Temporal Calibrated Regularization for Robust Noisy Label Learning

TL;DR

This paper introduces Temporal Calibrated Regularization (TCR), a simple method that leverages previous epoch predictions and original labels to improve deep neural networks' robustness against noisy labels, with minimal computational overhead.

Contribution

The paper proposes a novel TCR method that enhances noisy label robustness by using temporal information from previous epochs, outperforming existing complex approaches.

Findings

TCR consistently improves robustness across various architectures and datasets.

TCR requires little additional computation compared to existing methods.

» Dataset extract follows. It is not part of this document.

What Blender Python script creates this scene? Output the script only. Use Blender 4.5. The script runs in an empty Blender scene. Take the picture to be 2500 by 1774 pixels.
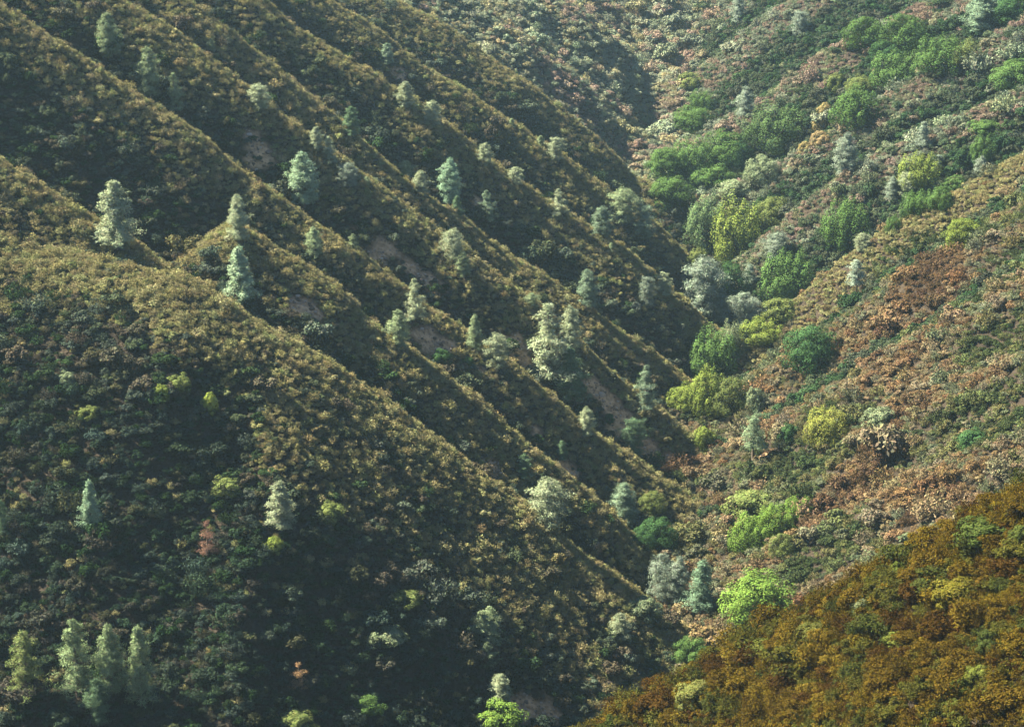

Experimental results show significant performance gains in noisy label scenarios.

Abstract

Deep neural networks (DNNs) exhibit great success on many tasks with the help of large-scale well annotated datasets. However, labeling large-scale data can be very costly and error-prone so that it is difficult to guarantee the annotation quality (i.e., having noisy labels). Training on these noisy labeled datasets may adversely deteriorate their generalization performance. Existing methods either rely on complex training stage division or bring too much computation for marginal performance improvement. In this paper, we propose a Temporal Calibrated Regularization (TCR), in which we utilize the original labels and the predictions in the previous epoch together to make DNN inherit the simple pattern it has learned with little overhead. We conduct extensive experiments on various neural network architectures and datasets, and find that it consistently enhances the robustness of DNNs to label noise.